The most esteemed colleges — and presidents — were located in and around New England, and it would be difficult to persuade any of them to come as far west as Michigan. Angell spells it out in a letter to Walker in 1869: “For $5,000 and a house, you may have almost your choice among [candidates]. For less than that, you will hardly draw a New England man of eminent academic position in truth.”

But the Regents didn’t want any New England man — they wanted Angell.

So weeks later, when Angell hinted that things might be turning around at Vermont and he could, in fact, give Michigan more consideration, the Regents were only too delighted. “Pray, do not think me fickle but circumstances have so changed . . . that I feel justified in writing in this, though I cannot say certainly what I may have to do,” Angell wrote to Walker. The negotiations were open once more.

But Angell still had concerns. He wrote to Walker personally to give him specific points about his hesitations:

  • The house. “I am [currently] living in an elegant new house, made after my plans, and furnished with all modern conveniences,” he pointed out. He had members of his family who were sick, and he didn’t want to move them to the more rustic president’s house in Michigan.
  • The University of Vermont. He still felt like he couldn’t leave without “grieving or offending some, who have been the best friends of me and the college.”
  • The salary. $3,500 just wasn’t enough. For just a professorship, Angell wrote that Harvard was “offering $4,000 to my friends, and Yale and Brown must follow hard after to keep these choice men.” Michigan needed to up the ante.

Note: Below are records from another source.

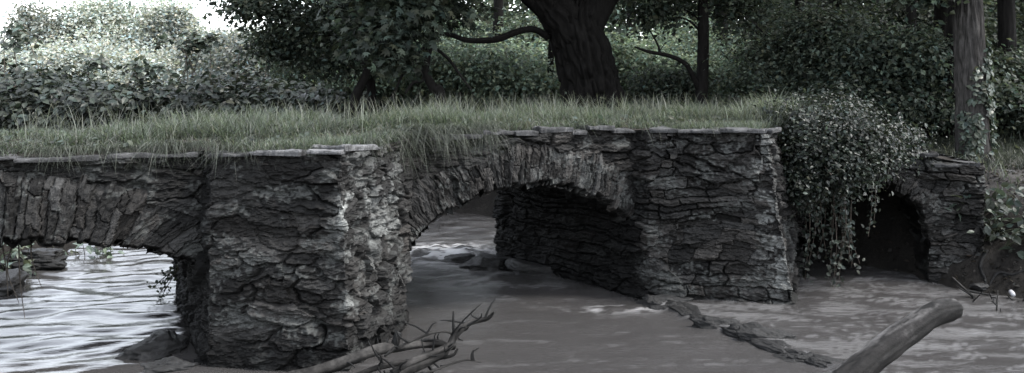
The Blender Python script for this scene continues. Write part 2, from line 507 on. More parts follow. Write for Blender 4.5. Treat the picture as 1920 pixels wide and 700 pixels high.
PIER1B = [(1.42, -BW), (1.42, .50), (2.42, 1.07), (3.29, .05), (3.29, -BW)]
PIER1T = [(1.42, -BW), (1.46, .46), (2.38, .98), (3.27, .04), (3.29, -BW)]
PIER2B = [(5.28, -BW), (5.78, .26), (6.90, 1.17), (8.05, .1), (8.05, -BW)]
PIER2T = [(5.28, -BW), (5.80, .24), (6.70, 1.00), (7.85, .05), (8.05, -BW)]
def lich1(a, z, S):
    d = a - S[2]
    return np.clip(np.exp(-((d - .05) / .10) ** 2) * (.10 + .8 * np.exp(-((z - 1.25) / .22) ** 2) + .3 * np.exp(-((z - .65) / .3) ** 2)) + .35 * sstep(0, .1, d) * (d < 1.2) * np.exp(-((z - 1.2) / .5) ** 2), 0, 1)
def lich2(a, z, S):
    d = a - S[2]
    return .45 * np.exp(-((d + .12) / .16) ** 2)
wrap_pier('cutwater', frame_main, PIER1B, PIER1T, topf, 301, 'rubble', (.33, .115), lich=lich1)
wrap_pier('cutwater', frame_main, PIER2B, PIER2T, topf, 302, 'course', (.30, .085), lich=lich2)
# left abutment of the left arch (outside the frame) and the right abutment walls
wrap_pier('abutment', frame_main, [(-5, .05), (-2.25, .05), (-2.25, -BW)], [(-5, .05), (-2.25, .05), (-2.25, -BW)], topf, 303, 'rubble', (.3, .14), step=.03)

zt3 = lambda a: 1.74 - .36 * sstep(.3, 1.9, a)
face_wall('spandrel_wall', frame_three, -.5, 2.0, -.45, zt3, [ARCH3], 111, .0085, style='course', size=(.28, .08))
arch_ring(frame_three, ARCH3, 203); arch_barrel(frame_three, ARCH3, 213, 4.4)
def legs3():
    acc = Acc()
    for sgn, sd_ in ((-1, 1), (1, 2)):
        nq, nz = 120, 60
        q = np.linspace(0.0, -4.4, nq)[:, None] + np.zeros((1, nz)); z = np.linspace(-.4, .68, nz)[None] + np.zeros((nq, 1))
        h, v, ti = stone_field(q, z, 400 + sd_, 'course', (.3, .08))
        a = ARCH3['c'] + sgn * (ARCH3['hs'] + .03 - h)
        V = np.concatenate([frame_three(a, q), z[..., None]], -1).reshape(-1, 3)
        acc.add(V, gridfaces(nq, nz), stone_col(v, ti, q, z, z, 5).reshape(-1, 3))
    acc.build('arch_leg', M_STONE, bridge)
legs3()
# outer return of the right abutment
wrap_pier('abutment', frame_three, [(1.98, 0.02), (2.0, -2.6)], [(1.9, 0.0), (1.95, -2.6)], zt3, 304, 'course', (.3, .08), step=.02)

# deck of earth between the two faces
def deck():
    acc = Acc()
    ns, nq = 220, 60
    s = np.linspace(-5, 8.2, ns)[:, None] + np.zeros((1, nq)); q = np.linspace(-BW - .02, -.015, nq)[None] + np.zeros((ns, 1))
    z = ztop(s) - .045 + .10 * np.clip(1 - np.abs((q + BW / 2) / (BW / 2)) ** 2, 0, 1) + .03 * fbm2(s * 2, q * 2, 7, 3)
    acc.add(np.concatenate([sq(s, q), z[..., None]], -1).reshape(-1, 3), gridfaces(ns, nq)[:, ::-1], (.022, .020, .018))
    for tp in (PIER1T, PIER2T):     # earth over the cutwaters
        A_, B_, C_ = [np.array(p) for p in tp[1:4]]
        n = 24; V = []; F = []
        idx = {}
        for i in range(n + 1):
            for j in range(n + 1 - i):
                p = A_ + (B_ - A_) * i / n + (C_ - A_) * j / n
                cen = (A_ + B_ + C_) / 3; p = cen + (p - cen) * .97
                idx[i, j] = len(V); xy = sq(p[0], p[1]); V.append((xy[0], xy[1], float(ztop(p[0])) - .055))
        for i in range(n):
            for j in range(n - i):
                F.append((idx[i, j], idx[i + 1, j], idx[i, j + 1]))
                if j < n - i - 1: F.append((idx[i + 1, j], idx[i + 1, j + 1], idx[i, j + 1]))
        acc.add(np.array(V), np.array(F), (.022, .020, .018))
        # strip from the spandrel to the cutwater's back line
        q_ = [(A_[0], -.04), (C_[0], -.04), tuple(C_), tuple(A_)]
        V = np.array([[*sq(p[0], p[1]), float(ztop(p[0])) - .057] for p in q_])
        acc.add(V, np.array([[0, 1, 2, 3]]), (.022, .020, .018))
    na, nq = 60, 50
    a = np.linspace(-.4, 2.0, na)[:, None] + np.zeros((1, nq)); q = np.linspace(-4.5, -.015, nq)[None] + np.zeros((na, 1))
    z = zt3(a) - .03 + .05 * fbm2(a * 2, q * 2, 8, 3)
    acc.add(np.concatenate([frame_three(a, q), z[..., None]], -1).reshape(-1, 3), gridfaces(na, nq)[:, ::-1], (.022, .020, .018))
    acc.build('deck', M_SOIL, bridge)
deck()

# flat coping slabs along the top edges
def slab(poly, z0, th, seed, shade):
    """flat slate slab from an outline in plan, with broken edges"""
    P = np.array(poly, float); n = 90
    L = np.concatenate([[0], np.cumsum(np.linalg.norm(np.diff(np.vstack([P, P[:1]]), axis=0), axis=1))])
    t = np.linspace(0, L[-1], n, endpoint=False); Q = np.vstack([P, P[:1]])
    O = np.stack([np.interp(t, L, Q[:, 0]), np.interp(t, L, Q[:, 1])], 1)
    c = O.mean(0); d = O - c
    j = 1 + .34 * fbm2(t * 5, t * 0 + seed, seed, 5, .6)
    V = []; th *= .75; rings = [(.0, th), (.5, th * 1.0), (.90, th * 1.0), (.985, th * .95), (1.0, th * .55), (.97, .0)]
    rr = np.random.default_rng(seed); tx, ty = (rr.random(2) - .5) * .08
    for k, (f, zz) in enumerate(rings):
        o = c + d * f * (j if k > 1 else 1)[:, None] if k > 1 else c + d * f
        zz_ = z0 + zz + .030 * fbm2(o[:, 0] * 7, o[:, 1] * 7, seed, 4) * (zz > 0) + (o - c) @ np.array([tx, ty])
        V.append(np.concatenate([o, zz_[:, None]], 1))
    V = np.vstack(V)
    F = []
    for k in range(len(rings) - 1):
        i = np.arange(n)
        F.append(np.stack([k * n + i, (k + 1) * n + i, (k + 1) * n + (i + 1) % n, k * n + (i + 1) % n], 1))
    ob = build('coping_slab', V, np.vstack(F), M_STONE, bridge, col=np.full((len(V), 3), shade * .30) * np.array([1, 1.0, 1.02]) * (1 + .8 * fbm2(V[:, 0] * 14, V[:, 1] * 14, seed, 4))[:, None].clip(.3, 2))
    for p in ob.data.polygons: p.use_smooth = False
    return ob
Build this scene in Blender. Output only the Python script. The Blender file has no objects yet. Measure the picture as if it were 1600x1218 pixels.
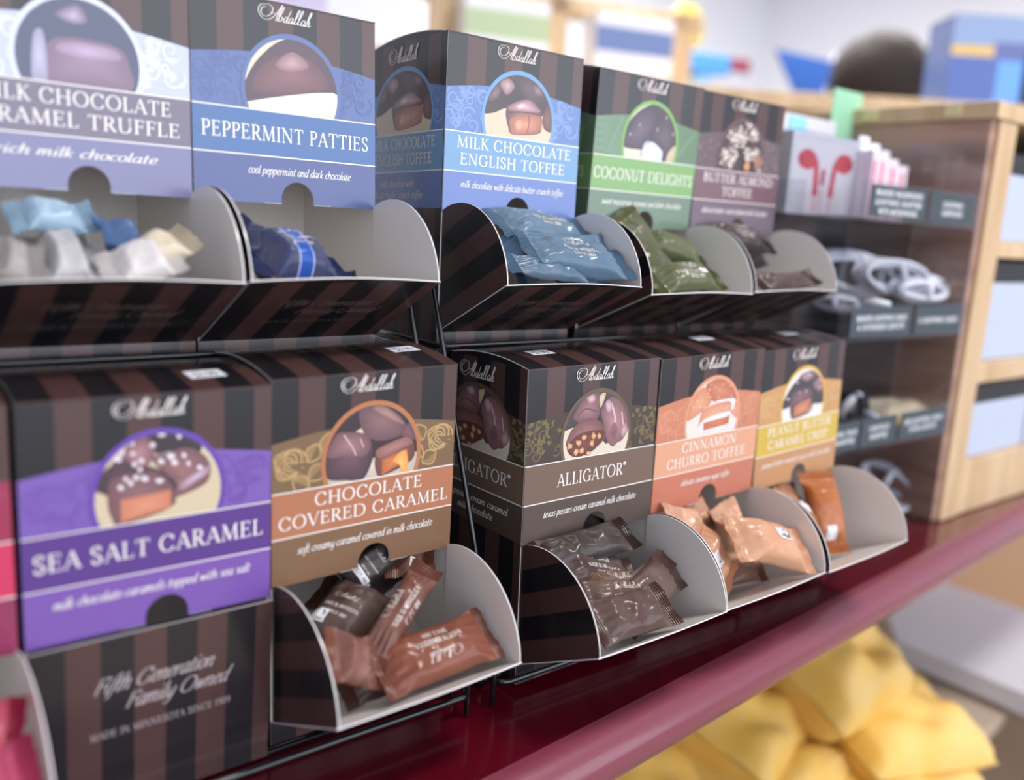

By December 1869, the negotiations were a bust. Angell wrote formally to the Regents to decline the position yet again. “I find myself, honored, unable to accept your invitation on the terms you have named,” he wrote.

All in Due Time

President Angell's Family
The president’s extended family. (Image courtesy of U-M’s Bentley Historical Library.)

The presidency remained vacant for months, to the increasing concern of some faculty. Benjamin Cocker, a Methodist minister and U-M professor of philosophy, wrote to Walker in September 1870 that “the election of a president cannot safely be delayed much longer,” and that hiring someone who is not a clergyman  — i.e. someone like Angell — would be “a great calamity.” He continued: “I am convinced the sooner a president (evangelical and Christian) so declared, the better.”

But the Regents remained keen on their ideal candidate, and Frieze still thought Angell could be convinced to come to Michigan. By January 1871, the Regents had again “opened up a correspondence” with him, according to their documented minutes. The letters at this time indicate U-M had increased the salary to $4,000 and agreed to remodel the president’s house.

Angell continued to hedge. He wrote to Walker that “the salary must be satisfactory,” and, at $4,000, he said he wanted “a few days to reflect on the matter.”

The days passed, and on Feb. 1, he once again declined the position. “. . . I am reluctantly constrained to say that I really cannot afford to undertake the work in Ann Arbor at the salary named. I am sorry that my circumstances in life compel me to give more consideration the question of salary than I could wish. But so it is.”

The Regents moved quickly. They convened and unanimously agreed upon the $4,500 salary. Walker sent a telegram to Angell, which arrived on Feb. 8:

YOU WERE UNANIMOUSLY ELECTED PRESIDENT SALARY FORTY FIVE HUNDRED AND HOUSE EXPENSE OF REMOVAL

Angell finally accepted.

Renovations would begin in earnest to the president’s house in March of 1871, and Angell would deliver the commencement address that June to the graduating class.

By September 1871, Angell would be fully installed in Ann Arbor as U-M’s president, and he would serve the University for 38 years until his retirement in 1909. He would live in the house he’d diligently negotiated to renovate until his death in 1916.